In light of these repercussions, the IRR is firmly against the charter being implemented and is actively involved in arguing against its implementation. IRR CEO Frans Cronje is speaking to various audiences about a multitude of scenarios for the country amid damaging policies, with the Mining Charter one such policy. IRR head of policy research Dr Anthea Jeffery has also extensively published her thoughts on the Mining Charter, and has spoken to several audiences on its likely detrimental consequence for investment in mining.

Moreover, the IRR has testified about the charter to the Department of Mineral Resources, while publishing articles concerning its views of the charter, mostly on electronic media.
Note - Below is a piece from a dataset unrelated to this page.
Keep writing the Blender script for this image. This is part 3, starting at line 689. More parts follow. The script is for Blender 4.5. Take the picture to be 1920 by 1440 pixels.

Kane-Berman says important recent reactions to the charter signal an end of policy appeasement by the mining industry and its leadership, with much more public criticism of the damaging policies being imposed by government. The Chamber of Mines is also challenging the Mining Charter in court to stop its implementation. “The mining industry is getting tough and defending the rights of mining companies and the industry as a whole, which is long overdue,” he adds.

Kane-Berman emphasises the importance of this oppositional stance, adding that the institute is “extremely pleased” with the mining industry’s strong opposition and welcomes this stance, as it has previously criticised the mining industry for not standing up to harmful polices.